3D scene scripts:
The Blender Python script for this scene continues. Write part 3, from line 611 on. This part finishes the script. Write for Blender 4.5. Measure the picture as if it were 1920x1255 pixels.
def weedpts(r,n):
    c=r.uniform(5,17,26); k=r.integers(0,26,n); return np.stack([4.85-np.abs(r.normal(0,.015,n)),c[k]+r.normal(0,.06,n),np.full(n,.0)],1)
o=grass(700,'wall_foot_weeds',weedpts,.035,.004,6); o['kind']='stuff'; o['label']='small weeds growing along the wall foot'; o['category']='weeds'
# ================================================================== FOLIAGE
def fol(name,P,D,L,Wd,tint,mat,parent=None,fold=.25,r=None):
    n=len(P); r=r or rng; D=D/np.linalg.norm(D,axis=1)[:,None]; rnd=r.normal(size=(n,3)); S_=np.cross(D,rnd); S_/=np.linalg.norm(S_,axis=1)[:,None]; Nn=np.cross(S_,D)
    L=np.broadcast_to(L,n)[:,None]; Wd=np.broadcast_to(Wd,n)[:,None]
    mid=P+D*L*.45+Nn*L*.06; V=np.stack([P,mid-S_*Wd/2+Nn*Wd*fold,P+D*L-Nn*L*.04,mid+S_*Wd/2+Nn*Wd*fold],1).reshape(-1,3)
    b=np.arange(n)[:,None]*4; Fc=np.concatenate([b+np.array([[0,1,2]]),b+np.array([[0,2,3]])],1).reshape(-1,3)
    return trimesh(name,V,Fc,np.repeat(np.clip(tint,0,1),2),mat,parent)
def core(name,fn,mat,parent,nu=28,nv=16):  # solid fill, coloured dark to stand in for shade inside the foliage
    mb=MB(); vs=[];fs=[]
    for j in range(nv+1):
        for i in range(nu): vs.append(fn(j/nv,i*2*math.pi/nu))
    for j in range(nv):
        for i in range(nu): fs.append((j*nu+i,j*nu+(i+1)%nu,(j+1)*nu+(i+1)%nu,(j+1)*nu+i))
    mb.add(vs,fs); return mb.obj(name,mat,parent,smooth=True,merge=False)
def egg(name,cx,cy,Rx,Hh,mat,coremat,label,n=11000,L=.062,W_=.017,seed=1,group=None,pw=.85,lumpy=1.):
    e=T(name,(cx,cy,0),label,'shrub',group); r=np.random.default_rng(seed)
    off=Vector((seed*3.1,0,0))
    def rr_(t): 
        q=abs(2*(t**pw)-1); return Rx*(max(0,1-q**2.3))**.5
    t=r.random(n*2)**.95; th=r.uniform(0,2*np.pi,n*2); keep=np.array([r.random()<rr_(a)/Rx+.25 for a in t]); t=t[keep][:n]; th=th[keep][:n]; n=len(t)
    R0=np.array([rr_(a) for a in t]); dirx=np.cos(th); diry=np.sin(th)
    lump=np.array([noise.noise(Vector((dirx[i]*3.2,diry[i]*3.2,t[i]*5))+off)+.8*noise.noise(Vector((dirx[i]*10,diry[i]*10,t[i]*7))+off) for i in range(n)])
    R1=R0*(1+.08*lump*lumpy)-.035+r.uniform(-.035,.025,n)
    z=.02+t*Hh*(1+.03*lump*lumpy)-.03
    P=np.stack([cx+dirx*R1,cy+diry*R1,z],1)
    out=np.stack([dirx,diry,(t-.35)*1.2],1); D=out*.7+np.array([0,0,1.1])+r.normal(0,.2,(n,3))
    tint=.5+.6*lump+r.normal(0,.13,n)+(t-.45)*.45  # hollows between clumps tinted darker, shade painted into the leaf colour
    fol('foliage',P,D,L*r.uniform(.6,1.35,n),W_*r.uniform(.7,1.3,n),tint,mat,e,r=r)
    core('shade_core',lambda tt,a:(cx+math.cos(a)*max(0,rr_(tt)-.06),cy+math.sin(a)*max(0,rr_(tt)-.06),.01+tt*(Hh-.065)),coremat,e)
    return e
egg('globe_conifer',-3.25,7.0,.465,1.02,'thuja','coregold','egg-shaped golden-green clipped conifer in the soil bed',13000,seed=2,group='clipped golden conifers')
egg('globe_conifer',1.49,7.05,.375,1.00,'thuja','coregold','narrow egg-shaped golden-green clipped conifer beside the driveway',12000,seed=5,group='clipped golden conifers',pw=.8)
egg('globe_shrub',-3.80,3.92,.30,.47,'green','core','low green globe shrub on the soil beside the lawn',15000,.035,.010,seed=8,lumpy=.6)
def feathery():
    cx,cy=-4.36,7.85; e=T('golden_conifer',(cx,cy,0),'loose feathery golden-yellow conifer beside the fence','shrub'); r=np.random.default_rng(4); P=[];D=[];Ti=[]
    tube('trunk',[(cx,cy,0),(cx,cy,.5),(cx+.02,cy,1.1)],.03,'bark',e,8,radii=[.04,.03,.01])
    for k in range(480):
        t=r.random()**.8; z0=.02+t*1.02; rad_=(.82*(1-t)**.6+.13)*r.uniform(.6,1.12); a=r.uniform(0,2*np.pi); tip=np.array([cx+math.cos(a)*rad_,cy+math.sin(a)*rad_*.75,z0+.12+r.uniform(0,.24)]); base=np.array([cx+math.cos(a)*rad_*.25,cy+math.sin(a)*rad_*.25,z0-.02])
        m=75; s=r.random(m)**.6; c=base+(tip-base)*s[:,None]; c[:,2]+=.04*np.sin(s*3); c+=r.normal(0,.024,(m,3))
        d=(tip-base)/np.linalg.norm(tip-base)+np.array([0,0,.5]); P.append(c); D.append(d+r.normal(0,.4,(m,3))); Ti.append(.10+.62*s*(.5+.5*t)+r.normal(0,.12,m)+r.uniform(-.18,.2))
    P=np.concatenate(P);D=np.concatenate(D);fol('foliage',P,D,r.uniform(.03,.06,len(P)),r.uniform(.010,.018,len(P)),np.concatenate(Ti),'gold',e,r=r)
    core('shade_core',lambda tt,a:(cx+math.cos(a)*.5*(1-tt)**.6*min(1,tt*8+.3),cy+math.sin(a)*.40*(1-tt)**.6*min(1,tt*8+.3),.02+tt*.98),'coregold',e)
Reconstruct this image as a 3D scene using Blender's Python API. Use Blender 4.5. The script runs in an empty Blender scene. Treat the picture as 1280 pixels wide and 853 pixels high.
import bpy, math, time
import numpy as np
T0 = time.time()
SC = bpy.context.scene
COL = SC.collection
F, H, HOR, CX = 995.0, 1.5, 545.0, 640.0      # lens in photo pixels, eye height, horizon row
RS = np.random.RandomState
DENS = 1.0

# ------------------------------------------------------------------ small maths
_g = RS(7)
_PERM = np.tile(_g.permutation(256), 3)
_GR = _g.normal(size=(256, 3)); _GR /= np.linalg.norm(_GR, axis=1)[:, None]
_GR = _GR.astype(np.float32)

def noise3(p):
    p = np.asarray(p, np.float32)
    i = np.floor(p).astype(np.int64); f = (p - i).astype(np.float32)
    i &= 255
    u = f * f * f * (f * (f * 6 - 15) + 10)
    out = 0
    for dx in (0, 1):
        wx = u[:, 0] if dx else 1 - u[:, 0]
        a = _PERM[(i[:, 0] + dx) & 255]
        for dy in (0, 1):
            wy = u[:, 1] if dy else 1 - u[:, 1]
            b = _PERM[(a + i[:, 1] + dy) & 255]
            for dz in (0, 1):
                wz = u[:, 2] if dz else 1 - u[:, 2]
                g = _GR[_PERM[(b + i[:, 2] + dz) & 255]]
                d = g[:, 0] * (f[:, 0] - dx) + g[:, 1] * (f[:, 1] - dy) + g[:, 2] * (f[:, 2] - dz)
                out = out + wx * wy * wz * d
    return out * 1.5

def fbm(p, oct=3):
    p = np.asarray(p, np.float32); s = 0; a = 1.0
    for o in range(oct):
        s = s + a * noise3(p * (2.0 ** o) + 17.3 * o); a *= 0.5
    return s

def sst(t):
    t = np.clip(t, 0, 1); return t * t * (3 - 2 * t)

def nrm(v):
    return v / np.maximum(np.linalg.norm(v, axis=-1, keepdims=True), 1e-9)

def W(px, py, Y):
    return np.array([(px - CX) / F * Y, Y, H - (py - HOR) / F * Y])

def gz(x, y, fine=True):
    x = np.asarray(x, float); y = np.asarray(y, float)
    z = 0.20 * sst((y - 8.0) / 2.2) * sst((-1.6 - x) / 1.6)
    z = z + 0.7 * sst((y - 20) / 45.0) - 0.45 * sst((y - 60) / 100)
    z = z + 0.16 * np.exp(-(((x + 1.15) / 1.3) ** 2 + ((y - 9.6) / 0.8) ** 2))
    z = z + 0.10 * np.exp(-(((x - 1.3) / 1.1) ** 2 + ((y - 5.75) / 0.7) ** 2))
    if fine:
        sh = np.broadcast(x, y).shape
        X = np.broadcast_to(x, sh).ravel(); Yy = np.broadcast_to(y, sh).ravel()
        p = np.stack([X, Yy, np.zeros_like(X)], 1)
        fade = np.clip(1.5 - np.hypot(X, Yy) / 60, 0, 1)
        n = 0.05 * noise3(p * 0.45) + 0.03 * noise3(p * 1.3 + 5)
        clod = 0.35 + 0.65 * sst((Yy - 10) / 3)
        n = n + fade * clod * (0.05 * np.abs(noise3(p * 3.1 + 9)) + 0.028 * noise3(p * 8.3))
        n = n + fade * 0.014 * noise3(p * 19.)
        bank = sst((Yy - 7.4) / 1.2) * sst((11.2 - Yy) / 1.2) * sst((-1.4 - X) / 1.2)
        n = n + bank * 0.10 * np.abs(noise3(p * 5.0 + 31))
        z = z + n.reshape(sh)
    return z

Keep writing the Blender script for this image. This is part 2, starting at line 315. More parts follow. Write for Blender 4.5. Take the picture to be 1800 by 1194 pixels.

WHAT TO DO:
Collect the lines that hold "picture".

CORRECT ANSWER:
The Blender Python script for this scene continues. Write part 3, from line 611 on. This part finishes the script. Write for Blender 4.5. Measure the picture as if it were 1920x1255 pixels.
Reconstruct this image as a 3D scene using Blender's Python API. Use Blender 4.5. The script runs in an empty Blender scene. Treat the picture as 1280 pixels wide and 853 pixels high.
Keep writing the Blender script for this image. This is part 2, starting at line 315. More parts follow. Write for Blender 4.5. Take the picture to be 1800 by 1194 pixels.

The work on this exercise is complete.